Friday, June 25, 2010

Grumbling

Even though I'm not supposed to work on Fridays, I had to go to work today because the people who foolishly hired me to be an integral part of their research team are currently scrambling to get a grant proposal finished.

Then I came home and immediately had to go out and run 6 miles. I wisely chose to run a new route so that I wouldn't be bored by the tedium inherent in running the same old trail for an hour. I didn't really assess the route before I started it, but I guess you could say it was quite pleasant, as long as you don't count the part at the end of the route where it suddenly turned into TWO STRAIGHT MILES OF NONSTOP MISERY HILLS. In other words, I didn't break any records today. Unless there are records for "Most Sweat-Soaked Shirt" or "Slowest Limp Up a Mountain" or "Running Face That Looks Most Like a Stroke In Progress." Or how about "Most Labored Breathing While Walking"?

I could come up with these for days, people.

AND THEN I got home and the whole apartment smelled like the hot wet litter box of Satan's own cat-beast, who is probably named "Buttsplosion," after his digestive problems. The reason the apartment smelled like that because Charlie, who I've recently renamed "Feces Factory" because I want everyone to be put off their meals just as I am every day, actually does have a litter box that sits in our dining room, the smell of which somehow expands to fill every inch of space in our unfortunately quite open floor plan. Since something had to be done to make the smell stop I pulled out the litter box liner and its contents, but then somehow the smell impossibly got EVEN WORSE, for reasons that are too disgusting to explain. And then I valiantly struggled my way out the door and across the parking lot with the Bag of Olfactory Nightmares, because it was WAY too heavy because someone - who is not me - put too much litter in it when they cleaned the box last time.

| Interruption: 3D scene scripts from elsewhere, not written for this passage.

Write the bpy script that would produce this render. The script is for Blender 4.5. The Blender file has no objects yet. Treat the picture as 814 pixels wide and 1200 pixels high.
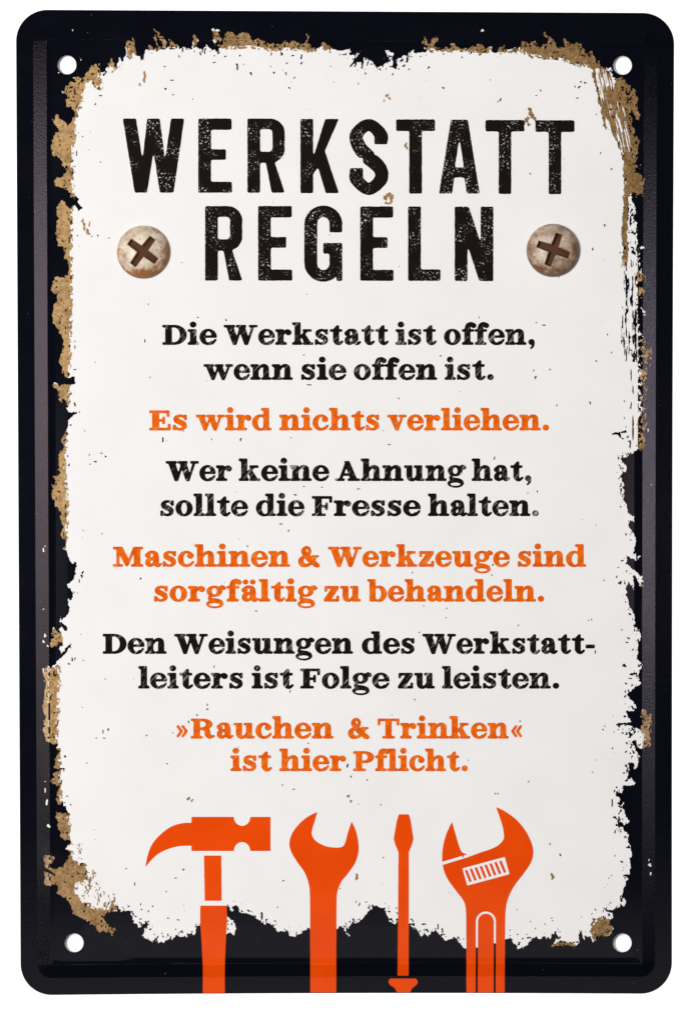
import bpy, math, random
import numpy as np

# ------------------------------------------------------------------ units
K = 0.00026            # one drawing unit (1/1200 of the framed height) in metres: the sign is 20 x 30 cm
S = 2                  # print samples per drawing unit
W, H = 814, 1200
scene = bpy.context.scene
col = scene.collection


def wx(x): return (np.asarray(x, float) - 407.0) * K
def wy(y): return (600.0 - np.asarray(y, float)) * K


# ------------------------------------------------------------------ camera, world, lamps, exposure
CAM_Z = 1.2
cam_d = bpy.data.cameras.new('camera')
cam = bpy.data.objects.new('camera', cam_d)
col.objects.link(cam)
cam.location = (0, 0, CAM_Z + 0.0018)
cam_d.sensor_fit = 'VERTICAL'
cam_d.sensor_height = 36.0
cam_d.lens = CAM_Z * 36.0 / (1200 * K)
cam_d.clip_start = 0.05
cam_d.clip_end = 100
scene.camera = cam

world = bpy.data.worlds.new('World')
scene.world = world
world.use_nodes = True
bg = world.node_tree.nodes['Background']
bg.inputs[0].default_value = (0.55, 0.68, 1.0, 1)
bg.inputs[1].default_value = 0.015


def area(name, loc, target, sx, sy, radiance, color):
    d = bpy.data.lights.new(name, 'AREA')
    d.shape = 'RECTANGLE'
    d.size, d.size_y = sx, sy
    d.energy = radiance * math.pi * sx * sy
    d.color = color
    o = bpy.data.objects.new(name, d)
    col.objects.link(o)
    o.location = loc
    from mathutils import Vector
    v = Vector(target) - Vector(loc)
    o.rotation_euler = v.to_track_quat('-Z', 'Y').to_euler()
    return o


# two main softboxes of the copy stand, two low strips that glint on the sloped rim, one dim box behind the camera; a top fill and two small sheen boxes are added
area('key_fill_softbox', (-0.62, 0.07, 1.14), (-0.05, 0.0, 0), 0.80, 0.20, 42.0, (1.0, 0.988, 0.972))
area('key_fill_softbox', (0.68, 0.00, 1.30), (0.04, 0.0, 0), 0.90, 0.20, 4.6, (1.0, 0.95, 0.945))
area('key_fill_softbox', (0.0, 0.78, 1.30), (0.0, 0.08, 0), 0.70, 0.18, 15.0, (1.0, 0.98, 0.96))  # added fill lamp, lightens the shade inside the nail holes
area('overhead_sheen_box', (0.29, -0.01, 1.20), (0.29, -0.01, 0), 0.07, 0.12, 1.2, (1.0, 0.72, 0.80))  # small added light, puts a pink sheen on the right panel edge
area('overhead_sheen_box', (-0.29, -0.01, 1.20), (-0.29, -0.01, 0), 0.07, 0.16, 0.42, (0.85, 0.88, 1.0))  # added likewise, for a cool sheen along the left panel edge
def strip(x, width, prof, scale, color):
    ys_ = [p[0] for p in prof]
    vs_ = [p[1] for p in prof]
    n_, y0, y1 = 12, ys_[0], ys_[-1]
    for k in range(n_):
        y = y0 + (y1 - y0) * (k + 0.5) / n_
        area('strip_softbox', (x, y, 1.10), (math.copysign(0.092, x), y * 0.52, 0), (y1 - y0) / n_, width, scale * float(np.interp(y, ys_, vs_)), color)


strip(-0.95, 0.16, [(-0.26, 0.03), (-0.225, 0.08), (-0.175, 0.22), (-0.125, 0.35), (-0.05, 0.62), (0.05, 0.95), (0.15, 1.0), (0.215, 0.9), (0.275, 0.05)], 3.3, (1.0, 0.80, 0.86))
strip(0.95, 0.09, [(-0.25, 0.05), (-0.175, 0.15), (-0.125, 0.32), (-0.1, 0.5), (-0.05, 0.8), (0.0, 0.95), (0.075, 0.9), (0.165, 0.5), (0.22, 0.1)], 4.8, (0.92, 0.80, 1.0))
area('overhead_sheen_box', (0.0, -0.50, 1.20), (0, -0.50, 0), 1.0, 0.50, 0.30, (1.0, 0.93, 0.95))

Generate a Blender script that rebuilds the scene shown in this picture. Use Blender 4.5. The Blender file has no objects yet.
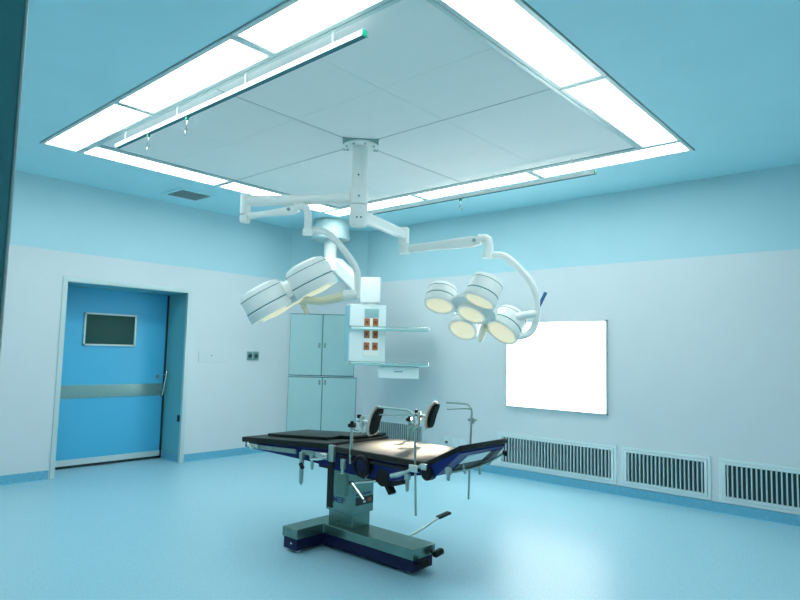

So I, breathing through my mouth the entire time (and still tired from running 6 miles up and down the hills of woe and sadness), had to take a few steps, set the bag down, take a few steps, and set the bag down, all the way to the dumpster which obviously already has it in for me. And then I had to heave the bag in through that terrible small shoulder-level hole and pray with all my heart that it would go IN and not somehow tumble OUT and on to me, forcing me to burn myself alive just to be free of the smell.

Which thankfully did not happen. But the threat was very real.

In conclusion, it's been an exhausting day, so I could not possibly write you a blog post. Please forgive me.